The Shifting Balance

Despite the Compromise of 1850, conflict persisted. The South had become a minority section, and its leaders viewed the actions of the US Congress, over which they had lost control, with growing concern. The Northeast demanded for its industrial growth a protective tariff, federal subsidies for shipping and internal improvements, and a sound banking and currency system. The Northwest looked to Congress for free homesteads and federal aid for its roads and waterways. The South, however, regarded such measures as discriminatory, favouring Northern commercial interests, and it found the rise of antislavery agitation in the North intolerable. Many free states, for example, passed personal liberty laws in an effort to frustrate enforcement of the Fugitive Slave Act.
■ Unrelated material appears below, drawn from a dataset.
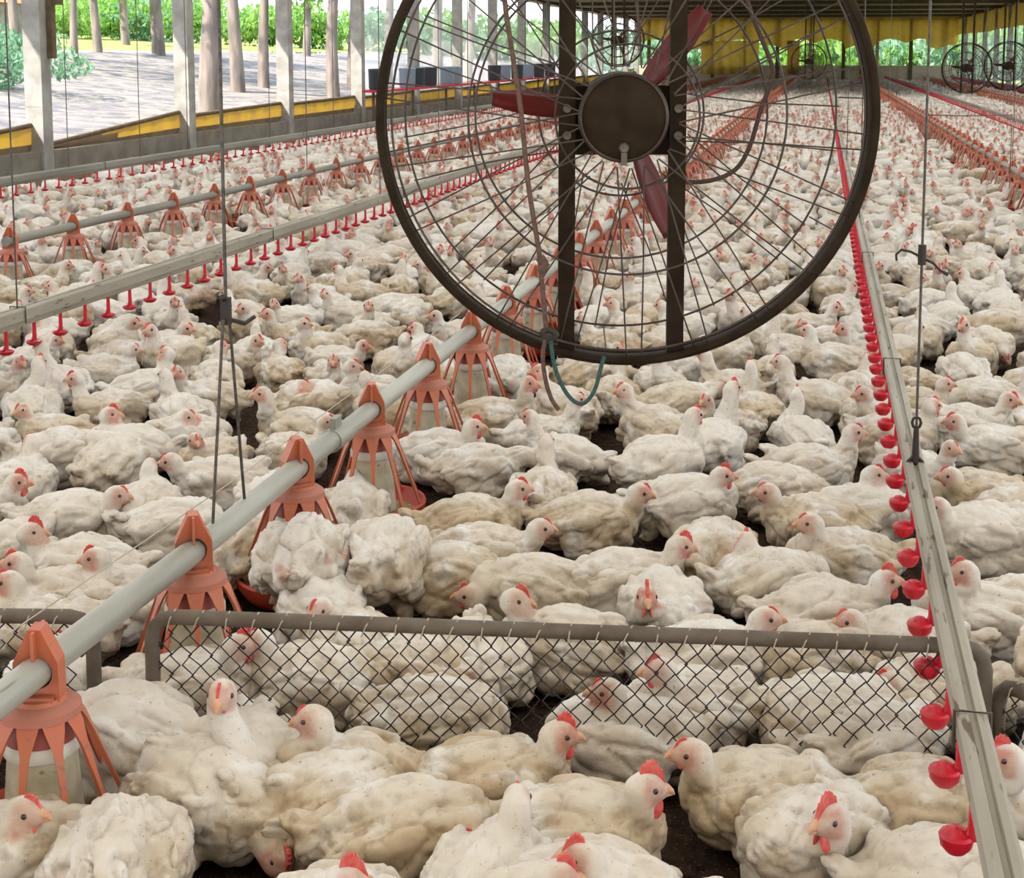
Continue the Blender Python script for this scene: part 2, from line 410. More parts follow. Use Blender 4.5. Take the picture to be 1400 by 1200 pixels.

The increasing frequency with which “free soilers”, politicians who argued that no more slave states should be admitted to the Union, won elective office in the North also worried Southerners. The issue of slavery expansion erupted again in 1854, when Senator Stephen A. Douglas of Illinois pushed through Congress a bill establishing two new territories—Kansas and Nebraska—and applying to both the principle of popular sovereignty. The Kansas-Nebraska Act, by voiding the Missouri Compromise, produced a wave of protest in the North, including the organization of the Republican party. Opposing any further expansion of slavery, the new party became so strong in the North by 1856 that it nearly elected its candidate, John C. Frémont, to the presidency. Meanwhile, in the contest for control of Kansas, Democratic President James Buchanan asked Congress to admit Kansas to the Union as a slave state, a proposal that outraged Northerners.